**GOAL OF THE EXERCISE**
Leave out the pictures, and write out exactly the lines from the beginning of the material to the line holding "from mathutils import Matrix, Vector", that line included, and nothing else.
_____
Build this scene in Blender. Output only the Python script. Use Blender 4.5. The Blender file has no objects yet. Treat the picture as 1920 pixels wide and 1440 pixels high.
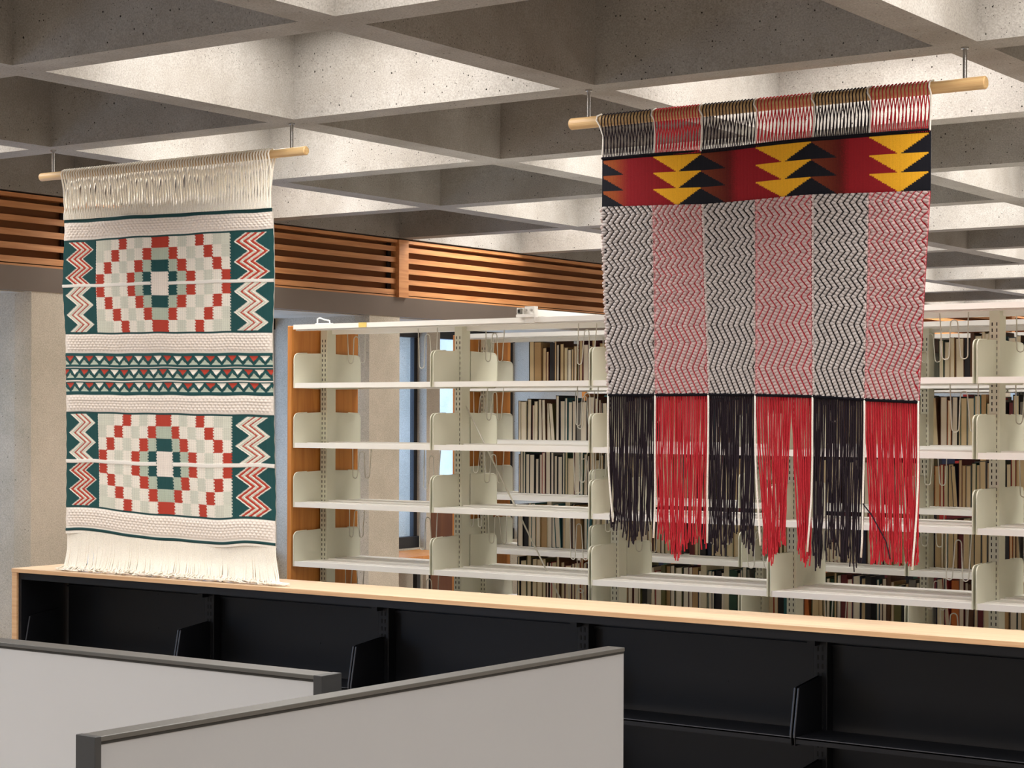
import bpy, bmesh, math, random
import numpy as np
from mathutils import Matrix, Vector

# ------------------------------------------------------------------ camera, world, exposure
SC = bpy.context.scene
COL = SC.collection
YAW, ROLL, EYE = 0.6111, 0.0032, 1.81
cd = bpy.data.cameras.new('camera'); cam = bpy.data.objects.new('camera', cd); COL.objects.link(cam)
cd.sensor_width = 36.0; cd.lens = 3580.0 / 1920.0 * 36.0; cd.shift_y = (776.44 - 720.0) / 1920.0
cd.clip_start = 0.05; cd.clip_end = 200
cam.matrix_world = (Matrix.Translation((0, 0, EYE)) @ Matrix.Rotation(YAW, 4, 'Z')
                    @ Matrix.Rotation(math.pi / 2, 4, 'X') @ Matrix.Rotation(ROLL, 4, 'Z'))
SC.camera = cam
SC.view_settings.view_transform = 'Standard'; SC.view_settings.look = 'None'
SC.view_settings.exposure = 0.0; SC.view_settings.gamma = 1.0; SC.view_settings.use_curve_mapping = False
SC.cycles.use_denoising = True
SC.cycles.max_bounces = 8; SC.cycles.diffuse_bounces = 5; SC.cycles.glossy_bounces = 3
SC.cycles.transmission_bounces = 6; SC.cycles.transparent_max_bounces = 8
SC.cycles.sample_clamp_indirect = 6.0
w = bpy.data.worlds.new('world'); SC.world = w; w.use_nodes = True
bg = w.node_tree.nodes['Background']; bg.inputs['Color'].default_value = (0.42, 0.62, 1.0, 1); bg.inputs['Strength'].default_value = 5.4

LAMP_W = 34.0            # each fixture in a lit coffer
LAMP_COL = (1.0, 0.975, 0.95)
LAMP_SPREAD = math.radians(172)

random.seed(7); RNG = np.random.default_rng(5)
M = 1.524
U0, V0, HC = -5.5287, 6.2239, 3.0673         # grid node above the white hanging; soffit height
HZ = 1.067                                    # top of the low bookcase

# ------------------------------------------------------------------ helpers
def lin(c):
    return tuple(((x/255)/12.92 if x/255 <= .04045 else ((x/255+.055)/1.055)**2.4) for x in c)

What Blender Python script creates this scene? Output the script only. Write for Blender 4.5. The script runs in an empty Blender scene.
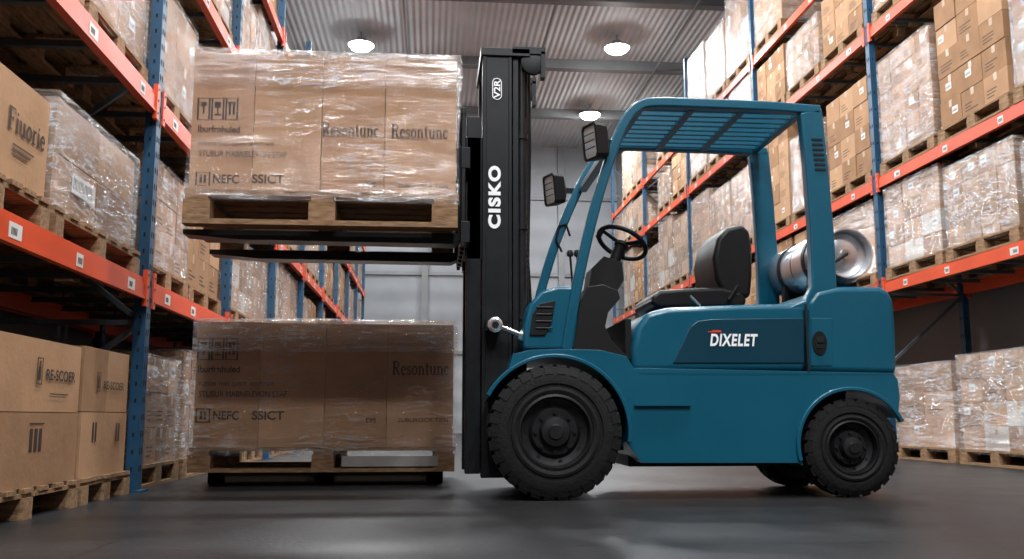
import bpy, math, random
from mathutils import Vector, Matrix
random.seed(11)
scene = bpy.context.scene
COL = scene.collection

# ------------------------------------------------------------------ camera
F = 950.0
PITCH = math.radians(8.3)
YAW = math.radians(4.88)
CAMZ = 0.43
cd = bpy.data.cameras.new("camera")
cam = bpy.data.objects.new("camera", cd)
COL.objects.link(cam)
cam.location = (0, 0, CAMZ)
cam.rotation_euler = (math.pi/2 + PITCH, 0, -YAW)
cd.sensor_width = 36
cd.lens = F/1024*36
cd.clip_start = 0.05
scene.camera = cam
fw = Vector((math.sin(YAW)*math.cos(PITCH), math.cos(YAW)*math.cos(PITCH), math.sin(PITCH)))
rt = Vector((math.cos(YAW), -math.sin(YAW), 0))
up = rt.cross(fw)
def ray(px, py): return fw*F + rt*(px-512) + up*(279.5-py)
def q(px, py, Y=5.12):
    """surveyed (X,Z) of a point lying in the vertical plane y=Y"""
    d = ray(px, py); t = Y/d.y
    return (d.x*t, CAMZ + d.z*t)
def qx(px, py, X):
    """surveyed (Y,Z) of a point in the vertical plane x=X"""
    d = ray(px, py); t = X/d.x
    return (d.y*t, CAMZ + d.z*t)
def qz(px, py, Z):
    d = ray(px, py); t = (Z-CAMZ)/d.z
    return (d.x*t, d.y*t)

# ------------------------------------------------------------------ materials
M = {}
def nodes(name):
    m = bpy.data.materials.new(name)
    m.use_nodes = True
    nt = m.node_tree
    b = nt.nodes["Principled BSDF"]
    M[name] = m
    return m, nt, b
def mat(name, col, rough=0.5, metal=0.0, noise=0.0, nscale=8.0, coat=0.0, bump=0.0, bscale=60.0, emit=None, estr=0, stretch=(1,1,1), spec=None, coatr=0.15):
    m, nt, b = nodes(name)
    b.inputs["Base Color"].default_value = (*col, 1)
    b.inputs["Roughness"].default_value = rough
    b.inputs["Metallic"].default_value = metal
    b.inputs["Coat Weight"].default_value = coat
    b.inputs["Coat Roughness"].default_value = coatr
    if spec is not None: b.inputs["Specular IOR Level"].default_value = spec
    tc = nt.nodes.new("ShaderNodeTexCoord")
    mp = nt.nodes.new("ShaderNodeMapping")
    mp.inputs["Scale"].default_value = stretch
    nt.links.new(tc.outputs["Object"], mp.inputs["Vector"])
    n = nt.nodes.new("ShaderNodeTexNoise")
    n.inputs["Scale"].default_value = nscale
    n.inputs["Detail"].default_value = 5
    nt.links.new(mp.outputs[0], n.inputs["Vector"])
    if noise > 0:
        r = nt.nodes.new("ShaderNodeValToRGB")
        r.color_ramp.elements[0].position = 0.3
        r.color_ramp.elements[1].position = 0.7
        r.color_ramp.elements[0].color = (*[c*(1-noise) for c in col], 1)
        r.color_ramp.elements[1].color = (*[min(1, c*(1+noise)) for c in col], 1)
        nt.links.new(n.outputs["Fac"], r.inputs[0])
        nt.links.new(r.outputs[0], b.inputs["Base Color"])
    mr = nt.nodes.new("ShaderNodeMapRange")
    mr.inputs["To Min"].default_value = max(0, rough-0.07)
    mr.inputs["To Max"].default_value = min(1, rough+0.07)
    nt.links.new(n.outputs["Fac"], mr.inputs["Value"])
    nt.links.new(mr.outputs[0], b.inputs["Roughness"])
    if bump > 0:
        n2 = nt.nodes.new("ShaderNodeTexNoise")
        n2.inputs["Scale"].default_value = bscale
        nt.links.new(mp.outputs[0], n2.inputs["Vector"])
        bp = nt.nodes.new("ShaderNodeBump")
        bp.inputs["Strength"].default_value = bump
        bp.inputs["Distance"].default_value = 0.01
        nt.links.new(n2.outputs["Fac"], bp.inputs["Height"])
        nt.links.new(bp.outputs[0], b.inputs["Normal"])
    if emit:
        b.inputs["Emission Color"].default_value = (*emit, 1)
        b.inputs["Emission Strength"].default_value = estr
    return m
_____
**PROBLEM SOLUTION**
Build this scene in Blender. Output only the Python script. Use Blender 4.5. The Blender file has no objects yet. Treat the picture as 1920 pixels wide and 1440 pixels high.
import bpy, bmesh, math, random
import numpy as np
from mathutils import Matrix, Vector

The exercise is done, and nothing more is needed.